(Provided data):

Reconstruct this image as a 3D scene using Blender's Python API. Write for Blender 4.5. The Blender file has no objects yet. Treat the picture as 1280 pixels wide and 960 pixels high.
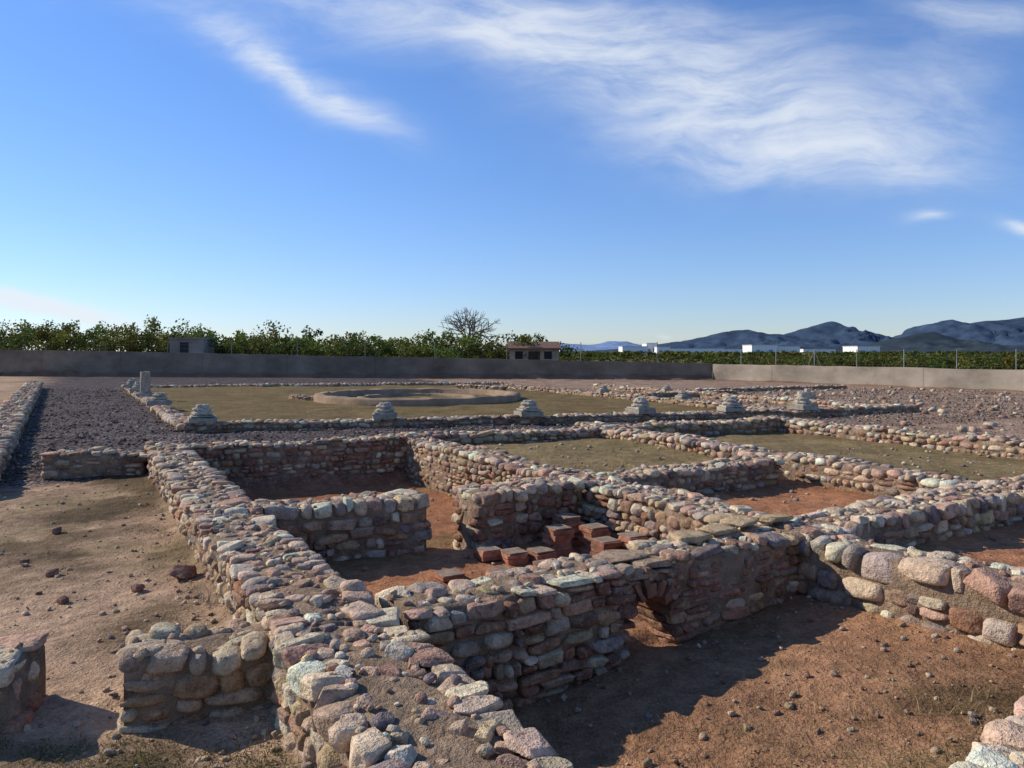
import bpy, bmesh, math, random
import numpy as np
from mathutils import Vector, noise as mn
random.seed(7); rng=np.random.default_rng(7)
scene=bpy.context.scene
CAMZ=2.0
# ---------------------------------------------------------------- materials
def nmat(name):
    m=bpy.data.materials.new(name); m.use_nodes=True
    nt=m.node_tree; b=nt.nodes['Principled BSDF']; return m,nt,b
def N(nt,t,**k):
    n=nt.nodes.new(t)
    for a,v in k.items(): setattr(n,a,v)
    return n
def noise(nt,vec,scale,detail=4,rough=.6,dist=0):
    n=N(nt,'ShaderNodeTexNoise'); n.inputs['Scale'].default_value=scale; n.inputs['Detail'].default_value=detail
    n.inputs['Roughness'].default_value=rough; n.inputs['Distortion'].default_value=dist
    nt.links.new(vec,n.inputs['Vector']); return n.outputs['Fac']
def ramp(nt,fac,a,b,ca=0.,cb=1.):
    n=N(nt,'ShaderNodeMapRange'); n.inputs[1].default_value=a;n.inputs[2].default_value=b;n.inputs[3].default_value=ca;n.inputs[4].default_value=cb
    nt.links.new(fac,n.inputs[0]); return n.outputs[0]
def mix(nt,fac,a,b,mode='MIX'):
    n=N(nt,'ShaderNodeMix',data_type='RGBA',blend_type=mode)
    for s,v in ((0,fac),(6,a),(7,b)):
        if hasattr(v,'links'): nt.links.new(v,n.inputs[s])
        elif s==0: n.inputs[0].default_value=v
        else: n.inputs[s].default_value=(*v,1) if len(v)==3 else v
    return n.outputs[2]
def mth(nt,op,a,b=None,c=None):
    n=N(nt,'ShaderNodeMath',operation=op)
    for i,v in enumerate((a,b,c)):
        if v is None: continue
        if hasattr(v,'links'): nt.links.new(v,n.inputs[i])
        else: n.inputs[i].default_value=v
    return n.outputs[0]
def vmul(nt,col,f):
    n=N(nt,'ShaderNodeVectorMath',operation='SCALE'); nt.links.new(col,n.inputs[0]); nt.links.new(f,n.inputs[3]); return n.outputs[0]
def bump(nt,b,h,strength,dist):
    n=N(nt,'ShaderNodeBump'); n.inputs['Strength'].default_value=strength; n.inputs['Distance'].default_value=dist
    nt.links.new(h,n.inputs['Height']); nt.links.new(n.outputs[0],b.inputs['Normal'])
def attr(nt):
    return N(nt,'ShaderNodeAttribute',attribute_name='Col')

def mat_stone():
    m,nt,b=nmat('rubble_stone'); a=attr(nt); pos=N(nt,'ShaderNodeTexCoord').outputs['Object']
    n1=noise(nt,pos,10,4,.7); n2=noise(nt,pos,70,2,.7)
    c=vmul(nt,a.outputs['Color'],ramp(nt,n1,.3,.7,.6,1.38))
    c=vmul(nt,c,ramp(nt,n2,.3,.7,.78,1.22))
    n3=noise(nt,pos,19,4,.75)
    c=mix(nt,ramp(nt,n3,.52,.65,0,.6),c,(.46,.345,.225))
    c=mix(nt,ramp(nt,n3,.45,.33,0,.6),c,(.085,.055,.04))
    nt.links.new(c,b.inputs['Base Color']); b.inputs['Roughness'].default_value=1.; b.inputs['Specular IOR Level'].default_value=.05
    h=mth(nt,'ADD',mth(nt,'MULTIPLY',n2,.35),n1)
    bump(nt,b,h,.9,.035); return m
def mat_vc(name,rough=.9,amp=.3,scale=8,bs=.4,bd=.02,streak=False):
    m,nt,b=nmat(name); a=attr(nt); pos=N(nt,'ShaderNodeTexCoord').outputs['Object']
    n1=noise(nt,pos,scale,5,.65); c=vmul(nt,a.outputs['Color'],ramp(nt,n1,.3,.7,1-amp,1+amp))
    if streak:
        mp=N(nt,'ShaderNodeMapping'); mp.inputs['Scale'].default_value=(.5,.5,.9); nt.links.new(pos,mp.inputs[0])
        c=vmul(nt,c,ramp(nt,noise(nt,mp.outputs[0],.9,4,.6),.3,.7,.68,1.28))
    nt.links.new(c,b.inputs['Base Color']); b.inputs['Roughness'].default_value=rough; b.inputs['Specular IOR Level'].default_value=.1
    if bs: bump(nt,b,noise(nt,pos,scale*4,4,.7),bs,bd)
    return m
def mat_terrain():
    m,nt,b=nmat('ground_soil'); a=attr(nt); pos=N(nt,'ShaderNodeTexCoord').outputs['Object']
    n1=noise(nt,pos,.8,4,.65,.3); n2=noise(nt,pos,6,5,.72); n3=noise(nt,pos,45,3,.7)
    c=vmul(nt,a.outputs['Color'],ramp(nt,n1,.3,.7,.68,1.3))
    c=vmul(nt,c,ramp(nt,n2,.3,.7,.64,1.32)); c=vmul(nt,c,ramp(nt,n3,.3,.7,.70,1.27))
    v=N(nt,'ShaderNodeTexVoronoi'); v.inputs['Scale'].default_value=15; nt.links.new(pos,v.inputs['Vector'])
    sep=N(nt,'ShaderNodeSeparateColor'); nt.links.new(v.outputs['Color'],sep.inputs[0])
    gc=vmul(nt,c,ramp(nt,sep.outputs[0],0,1,.45,1.7)); gc=vmul(nt,gc,ramp(nt,v.outputs['Distance'],.2,.7,1.1,.35))
    c=mix(nt,a.outputs['Alpha'],c,gc)
    nt.links.new(c,b.inputs['Base Color']); b.inputs['Roughness'].default_value=1.; b.inputs['Specular IOR Level'].default_value=.05
    gh=mth(nt,'MULTIPLY',mth(nt,'MULTIPLY',v.outputs['Distance'],-1.6),a.outputs['Alpha'])
    h=mth(nt,'ADD',mth(nt,'ADD',mth(nt,'MULTIPLY',n3,.4),n2),gh)
    bump(nt,b,h,.9,.06); return m
def mat_leaf():
    m,nt,b=nmat('foliage'); a=attr(nt); nt.links.new(a.outputs['Color'],b.inputs['Base Color']); b.inputs['Roughness'].default_value=.7
    b.inputs['Specular IOR Level'].default_value=.15
    tr=N(nt,'ShaderNodeBsdfTranslucent'); nt.links.new(a.outputs['Color'],tr.inputs[0]); ms=N(nt,'ShaderNodeMixShader'); ms.inputs[0].default_value=.3
    nt.links.new(b.outputs[0],ms.inputs[1]);nt.links.new(tr.outputs[0],ms.inputs[2]);nt.links.new(ms.outputs[0],nt.nodes['Material Output'].inputs[0]); return m
M_ST=mat_stone(); M_MORT=mat_vc('earth_mortar',1.,.4,7,1.,.06); M_TER=mat_terrain(); M_LEAF=mat_leaf()
M_LIME=mat_vc('weathered_limestone',.9,.4,9,.6,.03); M_BRICK=mat_vc('fired_brick',.95,.4,12,.7,.02)
M_CONC=mat_vc('stained_concrete',.95,.22,.35,.5,.04,True); M_BARK=mat_vc('bark',.9,.3,6,.3,.02); M_MTN=mat_vc('hazed_mountain_scrub',1,.4,.008,0)  # mountain colours include aerial haze painted as blue
M_PLASTER=mat_vc('old_plaster',.95,.3,2,.3,.02)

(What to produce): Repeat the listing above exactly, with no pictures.

(Finished task):
Reconstruct this image as a 3D scene using Blender's Python API. Write for Blender 4.5. The Blender file has no objects yet. Treat the picture as 1280 pixels wide and 960 pixels high.
import bpy, bmesh, math, random
import numpy as np
from mathutils import Vector, noise as mn
random.seed(7); rng=np.random.default_rng(7)
scene=bpy.context.scene
CAMZ=2.0
# ---------------------------------------------------------------- materials
def nmat(name):
    m=bpy.data.materials.new(name); m.use_nodes=True
    nt=m.node_tree; b=nt.nodes['Principled BSDF']; return m,nt,b
def N(nt,t,**k):
    n=nt.nodes.new(t)
    for a,v in k.items(): setattr(n,a,v)
    return n
def noise(nt,vec,scale,detail=4,rough=.6,dist=0):
    n=N(nt,'ShaderNodeTexNoise'); n.inputs['Scale'].default_value=scale; n.inputs['Detail'].default_value=detail
    n.inputs['Roughness'].default_value=rough; n.inputs['Distortion'].default_value=dist
    nt.links.new(vec,n.inputs['Vector']); return n.outputs['Fac']
def ramp(nt,fac,a,b,ca=0.,cb=1.):
    n=N(nt,'ShaderNodeMapRange'); n.inputs[1].default_value=a;n.inputs[2].default_value=b;n.inputs[3].default_value=ca;n.inputs[4].default_value=cb
    nt.links.new(fac,n.inputs[0]); return n.outputs[0]
def mix(nt,fac,a,b,mode='MIX'):
    n=N(nt,'ShaderNodeMix',data_type='RGBA',blend_type=mode)
    for s,v in ((0,fac),(6,a),(7,b)):
        if hasattr(v,'links'): nt.links.new(v,n.inputs[s])
        elif s==0: n.inputs[0].default_value=v
        else: n.inputs[s].default_value=(*v,1) if len(v)==3 else v
    return n.outputs[2]
def mth(nt,op,a,b=None,c=None):
    n=N(nt,'ShaderNodeMath',operation=op)
    for i,v in enumerate((a,b,c)):
        if v is None: continue
        if hasattr(v,'links'): nt.links.new(v,n.inputs[i])
        else: n.inputs[i].default_value=v
    return n.outputs[0]
def vmul(nt,col,f):
    n=N(nt,'ShaderNodeVectorMath',operation='SCALE'); nt.links.new(col,n.inputs[0]); nt.links.new(f,n.inputs[3]); return n.outputs[0]
def bump(nt,b,h,strength,dist):
    n=N(nt,'ShaderNodeBump'); n.inputs['Strength'].default_value=strength; n.inputs['Distance'].default_value=dist
    nt.links.new(h,n.inputs['Height']); nt.links.new(n.outputs[0],b.inputs['Normal'])
def attr(nt):
    return N(nt,'ShaderNodeAttribute',attribute_name='Col')

def mat_stone():
    m,nt,b=nmat('rubble_stone'); a=attr(nt); pos=N(nt,'ShaderNodeTexCoord').outputs['Object']
    n1=noise(nt,pos,10,4,.7); n2=noise(nt,pos,70,2,.7)
    c=vmul(nt,a.outputs['Color'],ramp(nt,n1,.3,.7,.6,1.38))
    c=vmul(nt,c,ramp(nt,n2,.3,.7,.78,1.22))
    n3=noise(nt,pos,19,4,.75)
    c=mix(nt,ramp(nt,n3,.52,.65,0,.6),c,(.46,.345,.225))
    c=mix(nt,ramp(nt,n3,.45,.33,0,.6),c,(.085,.055,.04))
    nt.links.new(c,b.inputs['Base Color']); b.inputs['Roughness'].default_value=1.; b.inputs['Specular IOR Level'].default_value=.05
    h=mth(nt,'ADD',mth(nt,'MULTIPLY',n2,.35),n1)
    bump(nt,b,h,.9,.035); return m
def mat_vc(name,rough=.9,amp=.3,scale=8,bs=.4,bd=.02,streak=False):
    m,nt,b=nmat(name); a=attr(nt); pos=N(nt,'ShaderNodeTexCoord').outputs['Object']
    n1=noise(nt,pos,scale,5,.65); c=vmul(nt,a.outputs['Color'],ramp(nt,n1,.3,.7,1-amp,1+amp))
    if streak:
        mp=N(nt,'ShaderNodeMapping'); mp.inputs['Scale'].default_value=(.5,.5,.9); nt.links.new(pos,mp.inputs[0])
        c=vmul(nt,c,ramp(nt,noise(nt,mp.outputs[0],.9,4,.6),.3,.7,.68,1.28))
    nt.links.new(c,b.inputs['Base Color']); b.inputs['Roughness'].default_value=rough; b.inputs['Specular IOR Level'].default_value=.1
    if bs: bump(nt,b,noise(nt,pos,scale*4,4,.7),bs,bd)
    return m
def mat_terrain():
    m,nt,b=nmat('ground_soil'); a=attr(nt); pos=N(nt,'ShaderNodeTexCoord').outputs['Object']
    n1=noise(nt,pos,.8,4,.65,.3); n2=noise(nt,pos,6,5,.72); n3=noise(nt,pos,45,3,.7)
    c=vmul(nt,a.outputs['Color'],ramp(nt,n1,.3,.7,.68,1.3))
    c=vmul(nt,c,ramp(nt,n2,.3,.7,.64,1.32)); c=vmul(nt,c,ramp(nt,n3,.3,.7,.70,1.27))
    v=N(nt,'ShaderNodeTexVoronoi'); v.inputs['Scale'].default_value=15; nt.links.new(pos,v.inputs['Vector'])
    sep=N(nt,'ShaderNodeSeparateColor'); nt.links.new(v.outputs['Color'],sep.inputs[0])
    gc=vmul(nt,c,ramp(nt,sep.outputs[0],0,1,.45,1.7)); gc=vmul(nt,gc,ramp(nt,v.outputs['Distance'],.2,.7,1.1,.35))
    c=mix(nt,a.outputs['Alpha'],c,gc)
    nt.links.new(c,b.inputs['Base Color']); b.inputs['Roughness'].default_value=1.; b.inputs['Specular IOR Level'].default_value=.05
    gh=mth(nt,'MULTIPLY',mth(nt,'MULTIPLY',v.outputs['Distance'],-1.6),a.outputs['Alpha'])
    h=mth(nt,'ADD',mth(nt,'ADD',mth(nt,'MULTIPLY',n3,.4),n2),gh)
    bump(nt,b,h,.9,.06); return m
def mat_leaf():
    m,nt,b=nmat('foliage'); a=attr(nt); nt.links.new(a.outputs['Color'],b.inputs['Base Color']); b.inputs['Roughness'].default_value=.7
    b.inputs['Specular IOR Level'].default_value=.15
    tr=N(nt,'ShaderNodeBsdfTranslucent'); nt.links.new(a.outputs['Color'],tr.inputs[0]); ms=N(nt,'ShaderNodeMixShader'); ms.inputs[0].default_value=.3
    nt.links.new(b.outputs[0],ms.inputs[1]);nt.links.new(tr.outputs[0],ms.inputs[2]);nt.links.new(ms.outputs[0],nt.nodes['Material Output'].inputs[0]); return m
M_ST=mat_stone(); M_MORT=mat_vc('earth_mortar',1.,.4,7,1.,.06); M_TER=mat_terrain(); M_LEAF=mat_leaf()
M_LIME=mat_vc('weathered_limestone',.9,.4,9,.6,.03); M_BRICK=mat_vc('fired_brick',.95,.4,12,.7,.02)
M_CONC=mat_vc('stained_concrete',.95,.22,.35,.5,.04,True); M_BARK=mat_vc('bark',.9,.3,6,.3,.02); M_MTN=mat_vc('hazed_mountain_scrub',1,.4,.008,0)  # mountain colours include aerial haze painted as blue
M_PLASTER=mat_vc('old_plaster',.95,.3,2,.3,.02)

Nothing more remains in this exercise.